WORK TO DO = Print the listing below from its opening line through the line holding "PI = math.pi", both ends included.

DATA LINES =
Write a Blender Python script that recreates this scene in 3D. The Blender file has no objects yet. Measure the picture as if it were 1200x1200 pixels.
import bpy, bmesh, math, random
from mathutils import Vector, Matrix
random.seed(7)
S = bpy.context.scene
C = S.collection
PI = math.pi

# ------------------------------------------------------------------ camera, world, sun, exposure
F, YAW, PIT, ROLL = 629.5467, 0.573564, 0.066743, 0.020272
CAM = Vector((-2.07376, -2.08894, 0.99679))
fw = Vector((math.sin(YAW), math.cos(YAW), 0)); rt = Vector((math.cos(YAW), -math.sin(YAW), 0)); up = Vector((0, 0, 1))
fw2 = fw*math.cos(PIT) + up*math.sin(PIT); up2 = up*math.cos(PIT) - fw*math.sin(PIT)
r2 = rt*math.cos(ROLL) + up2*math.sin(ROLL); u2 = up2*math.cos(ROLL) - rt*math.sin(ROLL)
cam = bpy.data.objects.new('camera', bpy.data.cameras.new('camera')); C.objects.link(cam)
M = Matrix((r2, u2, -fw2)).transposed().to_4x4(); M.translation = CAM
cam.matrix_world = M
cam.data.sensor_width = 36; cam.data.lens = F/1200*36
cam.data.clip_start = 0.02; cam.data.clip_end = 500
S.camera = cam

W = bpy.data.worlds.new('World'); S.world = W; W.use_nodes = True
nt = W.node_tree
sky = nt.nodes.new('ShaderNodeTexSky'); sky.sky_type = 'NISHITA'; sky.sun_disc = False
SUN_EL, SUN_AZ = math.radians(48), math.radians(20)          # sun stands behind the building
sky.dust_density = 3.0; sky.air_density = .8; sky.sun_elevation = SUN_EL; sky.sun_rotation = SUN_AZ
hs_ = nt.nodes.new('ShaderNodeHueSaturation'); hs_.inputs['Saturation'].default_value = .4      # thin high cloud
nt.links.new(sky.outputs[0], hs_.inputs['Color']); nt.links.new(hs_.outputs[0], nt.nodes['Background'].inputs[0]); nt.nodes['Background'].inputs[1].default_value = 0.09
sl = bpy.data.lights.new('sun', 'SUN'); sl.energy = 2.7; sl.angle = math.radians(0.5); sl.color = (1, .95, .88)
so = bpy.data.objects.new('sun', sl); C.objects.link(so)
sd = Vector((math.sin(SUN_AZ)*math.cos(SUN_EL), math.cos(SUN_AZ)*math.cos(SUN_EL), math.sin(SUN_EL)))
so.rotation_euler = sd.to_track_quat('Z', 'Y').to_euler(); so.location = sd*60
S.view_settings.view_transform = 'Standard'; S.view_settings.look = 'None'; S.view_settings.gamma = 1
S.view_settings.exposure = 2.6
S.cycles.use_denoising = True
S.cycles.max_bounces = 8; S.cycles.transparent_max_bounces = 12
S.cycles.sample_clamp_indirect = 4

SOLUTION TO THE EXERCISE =
Write a Blender Python script that recreates this scene in 3D. The Blender file has no objects yet. Measure the picture as if it were 1200x1200 pixels.
import bpy, bmesh, math, random
from mathutils import Vector, Matrix
random.seed(7)
S = bpy.context.scene
C = S.collection
PI = math.pi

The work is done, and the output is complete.